This Week’s Finest: Monstress #10
By Marjorie Liu & Sana Takeda
As with any art form, the best comic books are those that offer an immersive experience. Favorite paintings or films, for example, provide visual worlds for contemplation, while listeners can lose themselves within an album’s aural landscapes. All these mediums share the ability to craft a compelling ambiance. The same is true of Monstress which continues its excellent run this week with another stunning issue.
Much of the appeal of Monstress is related to its elaborate world building. The narrative unfolds in the aftermath of a long brutal war waged between magical/semi-magical beings. This extended conflict, which continues to simmer not far below the surface, has left the environment ravaged. A general sense of gloom hangs over the proceedings, a visual reminder of writer Marjorie Liu’s motif of war’s deep, ill-healing scars. Issue #10 however, achieves a heightened level of dread as protagonist Maika and her companions reach the Isle of Bones.
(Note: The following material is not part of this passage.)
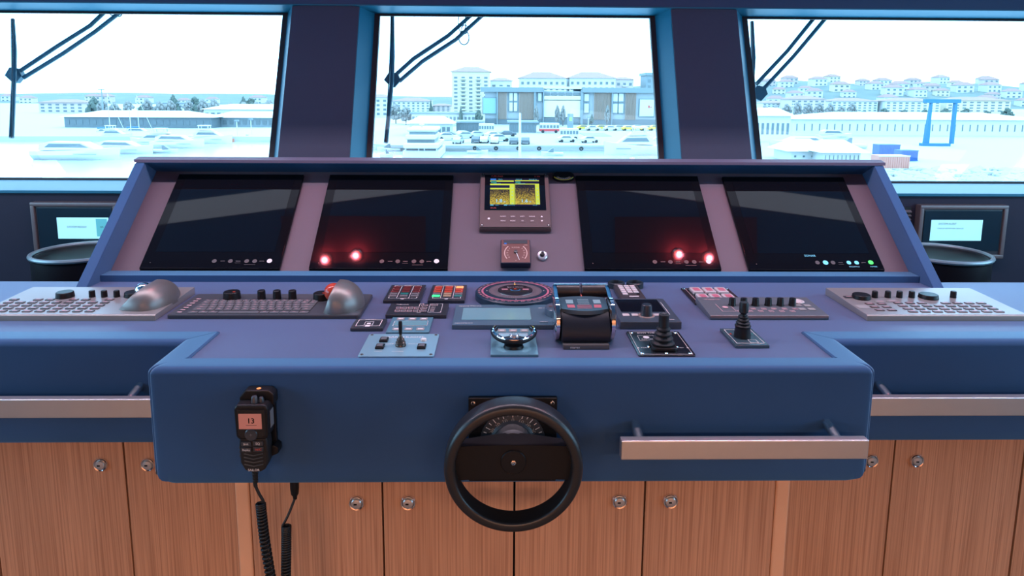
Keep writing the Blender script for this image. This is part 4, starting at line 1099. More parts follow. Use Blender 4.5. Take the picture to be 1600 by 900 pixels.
# six button panel
t = dev('lit_button_panel', 'black plate with six large pale square buttons in two rows', 'button panel', .522, 1.914)
W, L = .148, .164; plate(t, W, L, .004, mat('button_plate_black', (.02, .016, .018), .25), .001, .004)
legend(t, lambda m: (m.outline(.012, W-.012, .012, L-.012, .0042, .0010), m.text('LIGHTS', W/2, L-.006, .0043, .008)), INKP)
for x, y in ((.008, .008), (W-.008, .008), (.008, L-.008), (W-.008, L-.008)):
    m = MB(); m.lathe([(.0045, .004), (.0036, .0062), (.0001, .0066)], (x, y, 0), n=14); m.build('screw', CHROME, t)
for r in range(2):
    for c in range(3):
        x, y = .036+c*.038, .048+r*.068
        m = MB(); m.poly(rrect(x-.0165, x+.0165, y-.026, y+.026, .006), .004, .014, .003); o = m.build('button', mat('pale_clear_button', (.62, .55, .56), .15, spec=.8), t)
        m = MB(); m.poly(rrect(x-.009, x+.009, y-.015, y+.015, .004), .0141, .0146); m.build('button_legend', mat('pink_button_legend', (.55, .16, .22), .4), o)

# intercom panel with six ribbed knobs
t = dev('knob_panel', 'long grey sloped panel with six black ribbed knobs', 'control panel', .526, 1.784)
W, L = .322, .142
m = MB(); m.poly([(0, 0), (0, .010), (.004, .013), (L, .021), (L, 0)], 0, W, .0018, axis='X'); m.build('housing', mat('knob_panel_grey', (.12, .14, .16), .30, spec=.6), t)
m = MB(); m.box(.002, W-.002, -.0015, .0, .006, .0115, .0004); m.build('front_strip', mat('copper_edge', (.40, .24, .20), .3, metal=.5), t)
def sz(y): return .013+(y-.004)*.008/(L-.004)
for k, x in enumerate((.084, .116, .149, .185, .219, .271-.018)): knob(t, x, .075, sz(.075)-.001, .0095, .022, ribs=True)
m = MB()
for k in range(12):
    x = .090+k*.0145; y = .030 + (k % 2)*.018
    zz = sz(y)+.0004; m.outline(x-.006, x+.006, y-.007, y+.007, zz, .0012); m.box(x-.003, x+.003, y-.002, y+.002, zz, zz+.0004)
m.text('VINGTOR', .040, .118, sz(.118)+.0012, .011); m.outline(.040, .078, .020, .100, sz(.06)+.0012, .001); m.lathe([(.005, sz(.06)+.0004), (.008, sz(.06)+.0008)], (.060, .060, 0), n=16)
m.build('legend', INKP, t)
m = MB(); m.lathe([(.018, 0), (.018, .002), (.012, .0022)], (.280, .105, sz(.105)), n=28, sy=1.2)
for k in range(8): m.cyl((.280+.012*cos(k*PI/4), .105+.014*sin(k*PI/4), sz(.105)+.002), .0035, .0015, n=10)
m.build('speaker_rose', KEYWHITE, t)
for x, y in ((.268, .045), (.294, .045), (.268, .075), (.294, .072)):
    m = MB(); m.box(x-.009, x+.009, y-.009, y+.009, sz(y), sz(y)+.0016, .0006); m.build('button', KEYLIGHT, t)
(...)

Maika is on a journey of a deeply personal nature. She has a literal demon within her, the Monstrum. This vicious creature is part of the legacy from Maika’s mother, Moriko. Moriko was an accomplished, adventurous woman, who also left behind a trail of secrets her daughter is desperate to understand better. Maika’s quest elaborates on Liu’s theme of war’s long shadow, illustrating how the bloody past is never far from our precarious present. Maika is driven forward in her desire to better understand the past so that it might shed light on her own present self. Maika is her mother’s daughter: resolute and determined to uncover the knowledge she seeks. That commitment has now brought her to the Isle of Bones.
The issue opens with Maika and her two companions (Kippa and Ren) in a small boat nearing the island. The air is thick with spirits evocatively rendered by artist Sana Takeda. The page is defined by the grey tones of the spirits, their wafting forms dominating the space. Their sorrowful expressions plead pity more poignantly than any words. It is a striking image which immediately sets an ethereal tone for the following pages. As the spirits crowd closer together, mermaids appear, demanding that Maika abandon her journey to the Isle, who are soon overwhelmed by the emergence of sea ghouls. Where the spirits were merely haunting, the ghouls are terrifying. Their skin is a sickly, pale sea hue suggesting life within the deep has robbed them of warmth. Their gaze is blank, their concentration fixed solely on securing nourishment. They burst from the depths without warning, ripping into the mermaids’ flesh with a chilling efficiency. It is an unsettling sequence which ends with the arrival of another fantastical creature: a skeleton ferryman, guiding a boat with glowing eyes and a gaping frown of a mouth.
Visual wonders run throughout the issue as Maika, Kippa and Ren explore the island. Takeda excels at not only the broad strokes of beauty, but the more subtle detail work as well. A forest is full of small creatures apprehensively following Maika’s approach. Eyes glow within trees. This illustrative motif repeats at the end of the issue where the introduction of an imposing character is contrasted with tiny creatures humorously flaring about the background. Most importantly, though, Takeda continues to also excel at facial expressions from Kippa’s wide-eyed concern to Ren’s priggish sense of authority.
Through it all, Maika remains confident. She has seen many sights by this point, some harrowing, some fantastic and many both. She remains a survivor. Liu may be scripting a narrative rooted in the horrors of warfare, yet she is also telling a tale of healing. Knowledge may not cure all torments, but it can provide some solace. In Monstress, Liu and Takeda continue to investigate this concept while offering readers a deeply immersive reading experience. And for that reason, it is This Week’s Finest.